Кто мы, что мы? Ведь только ничтожные, могущие всякую минуту исчезнуть слабые существа, выскочившие на мгновение из небытия в жизнь прекрасную, радостную, с небом, солнцем, лесами, лугами, реками, птицами, животными, блаженством любви и к близким, и к своей душе, к добру и ко всему живому... И что же? Мы, существа эти, не находим ничего лучшего, как то, чтобы этот короткий, неопределенный, каждую минуту могущий прерваться миг жизни отдавать на то, чтобы, изуродовав десятиэтажными домами, мостовыми, дымом, копотью, зарыться в эти трущобы, лезть под землю добывать камни, железо для того, чтобы строить железные дороги, развозящие по всему миру ненужных никому людей и ненужные товары, и, главное, вместо радостной жизни, жизни любви, ненавидеть, бояться, мучать, мучаться, убивать, запирать, казнить, учиться убивать и убивать друг друга.
Ведь это ужасно!
Те, кто делают это, говорят, что всё это они делают для того, чтобы избавиться от всего дурного и, что еще лживее, — говорят, что они делают это для того, чтобы избавить людей от зла, что они, делая это, руководятся любовью к людям.
Милые братья, опомнитесь, оглянитесь, подумайте о своей слабости, мгновенности, о том, что в этот неопределенный, короткий срок жизни между двумя вечностями или, скорее, безвременностями, жизни, не знающей высшего блага, чем любовь, — подумайте о том, как безумно не делать, что вам свойственно делать, а делать то, что вы делаете.
Вам в вашем невольном поддерживаемом общественным мнением затемнении кажется, что всё то, что вы делаете, есть неизбежное условие жизни людей нашего времени, что то, что вы делаете, это участие в всемирной жизни человечества, что вы не можете не делать того, что все делали и делают и считают необходимым делать.

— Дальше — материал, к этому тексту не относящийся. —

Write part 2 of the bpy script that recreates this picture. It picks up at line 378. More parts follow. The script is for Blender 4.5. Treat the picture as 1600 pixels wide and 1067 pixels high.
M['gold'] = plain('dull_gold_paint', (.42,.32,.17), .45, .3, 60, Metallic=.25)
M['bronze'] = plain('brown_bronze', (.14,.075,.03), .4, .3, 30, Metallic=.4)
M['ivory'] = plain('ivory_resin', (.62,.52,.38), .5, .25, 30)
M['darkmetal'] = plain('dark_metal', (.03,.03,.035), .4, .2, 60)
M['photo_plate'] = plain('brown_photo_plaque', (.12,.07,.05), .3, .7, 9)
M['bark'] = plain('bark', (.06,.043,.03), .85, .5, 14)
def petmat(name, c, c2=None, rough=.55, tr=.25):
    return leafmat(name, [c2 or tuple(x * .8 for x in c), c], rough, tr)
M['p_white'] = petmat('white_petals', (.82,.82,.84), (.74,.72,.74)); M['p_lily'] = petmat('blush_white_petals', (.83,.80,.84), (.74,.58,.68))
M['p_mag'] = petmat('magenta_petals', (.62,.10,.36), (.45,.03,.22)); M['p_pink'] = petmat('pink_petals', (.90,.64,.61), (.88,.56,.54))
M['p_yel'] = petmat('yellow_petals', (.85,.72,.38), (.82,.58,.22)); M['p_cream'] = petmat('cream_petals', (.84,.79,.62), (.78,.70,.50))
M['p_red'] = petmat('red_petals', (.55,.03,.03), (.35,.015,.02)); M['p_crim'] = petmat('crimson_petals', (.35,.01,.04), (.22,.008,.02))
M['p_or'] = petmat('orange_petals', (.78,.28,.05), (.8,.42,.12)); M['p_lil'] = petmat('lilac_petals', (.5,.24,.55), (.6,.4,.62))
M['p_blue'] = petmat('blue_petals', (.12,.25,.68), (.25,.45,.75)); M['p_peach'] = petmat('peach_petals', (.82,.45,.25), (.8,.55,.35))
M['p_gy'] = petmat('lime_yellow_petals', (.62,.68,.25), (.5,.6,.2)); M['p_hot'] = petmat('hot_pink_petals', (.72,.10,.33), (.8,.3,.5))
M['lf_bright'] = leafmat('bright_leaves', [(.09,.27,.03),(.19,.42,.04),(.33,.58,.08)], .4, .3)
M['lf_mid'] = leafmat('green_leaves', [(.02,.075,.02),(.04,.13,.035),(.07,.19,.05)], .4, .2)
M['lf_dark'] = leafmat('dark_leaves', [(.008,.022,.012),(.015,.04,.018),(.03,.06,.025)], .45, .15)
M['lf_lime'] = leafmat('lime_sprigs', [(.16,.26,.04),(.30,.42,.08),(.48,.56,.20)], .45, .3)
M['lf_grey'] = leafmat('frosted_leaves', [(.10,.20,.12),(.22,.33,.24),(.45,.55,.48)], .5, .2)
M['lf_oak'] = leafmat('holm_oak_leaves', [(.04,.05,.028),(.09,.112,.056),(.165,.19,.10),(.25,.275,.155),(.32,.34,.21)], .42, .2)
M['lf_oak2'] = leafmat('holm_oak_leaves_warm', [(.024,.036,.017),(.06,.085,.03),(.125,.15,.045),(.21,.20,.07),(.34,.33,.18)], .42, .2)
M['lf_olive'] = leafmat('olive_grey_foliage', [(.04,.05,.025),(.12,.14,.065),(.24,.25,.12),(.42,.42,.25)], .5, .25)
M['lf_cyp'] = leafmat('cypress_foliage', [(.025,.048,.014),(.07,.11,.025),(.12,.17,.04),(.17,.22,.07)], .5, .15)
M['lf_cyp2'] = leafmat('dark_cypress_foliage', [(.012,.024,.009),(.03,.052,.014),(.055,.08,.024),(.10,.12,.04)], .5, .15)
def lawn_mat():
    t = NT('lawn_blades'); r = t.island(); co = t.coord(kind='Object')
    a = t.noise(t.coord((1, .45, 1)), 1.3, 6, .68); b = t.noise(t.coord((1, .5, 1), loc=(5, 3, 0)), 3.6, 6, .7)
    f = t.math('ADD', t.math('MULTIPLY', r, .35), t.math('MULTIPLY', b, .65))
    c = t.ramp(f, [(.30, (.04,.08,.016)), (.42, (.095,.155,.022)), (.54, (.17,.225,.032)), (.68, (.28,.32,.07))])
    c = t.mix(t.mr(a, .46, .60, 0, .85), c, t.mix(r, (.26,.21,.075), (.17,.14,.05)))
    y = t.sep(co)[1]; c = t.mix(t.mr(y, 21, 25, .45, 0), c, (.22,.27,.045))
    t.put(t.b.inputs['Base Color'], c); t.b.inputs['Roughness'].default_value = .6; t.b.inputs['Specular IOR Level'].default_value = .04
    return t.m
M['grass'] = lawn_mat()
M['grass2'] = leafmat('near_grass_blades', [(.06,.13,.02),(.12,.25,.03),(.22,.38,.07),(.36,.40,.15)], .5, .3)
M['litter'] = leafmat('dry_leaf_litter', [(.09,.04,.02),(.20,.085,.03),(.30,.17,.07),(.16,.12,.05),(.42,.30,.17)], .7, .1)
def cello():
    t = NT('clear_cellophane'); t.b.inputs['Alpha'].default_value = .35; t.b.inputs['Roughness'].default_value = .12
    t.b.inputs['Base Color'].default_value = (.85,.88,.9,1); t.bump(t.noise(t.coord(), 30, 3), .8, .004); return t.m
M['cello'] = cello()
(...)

Но ведь хорошо бы было думать так, если бы то, что вы делаете, совпадало с требованиями вашей души, если бы это давало благо вам и другим людям. Да ведь этого нет. Жизнь мира, человечества всего, как она идет теперь, требует от вас злобы, участия в делах нелюбви к одним братьям ради других, не дает блага ни другим, ни вам.
«Но мы работаем для будущего», говорят на это. Но почему жизнью любви в настоящем, сейчас, жертвовать ради неизвестной нам жизни будущей?
Разве не очевидно, какое это странное, губительное суеверие. Я знаю, несомненно знаю, что жизнь — в любви и законе бога и требовании моего сердца и дает благо мне и другим, и вдруг какие-то отвлеченные рассуждения заставят меня отказаться от верного несомненного блага моего, обязанности, закона моего... Ради чего? Ни чего. Ради обычая, привычки, подражания.
Пусть только борец за «свободу» или «порядок» положит одну сотую тех усилий, тех жертв, которые он полагает на борьбу ради своей цели, — на увеличение любви в себе и других, и он — не так, как при деятельности борьбы, где не видны последствия, а только ожидаются, а тотчас же и увидит плоды своей любовной деятельности не только в себе: в великой радости любви, но и в следах, которые неизменно на других людях оставляет эта деятельность.
Милые братья, опомнитесь, освободитесь от той ужасной инерции заблуждения (заблуждения, что борьба, животная борьба, может быть свойственна и не губительна человеку), и вы узнаете радость, благо, святость жизни, ненарушимые ничем: ни нападками других людей, потому что нападки эти будут только поводом усиления любви, ни страхом смерти, потому что для любви нет смерти.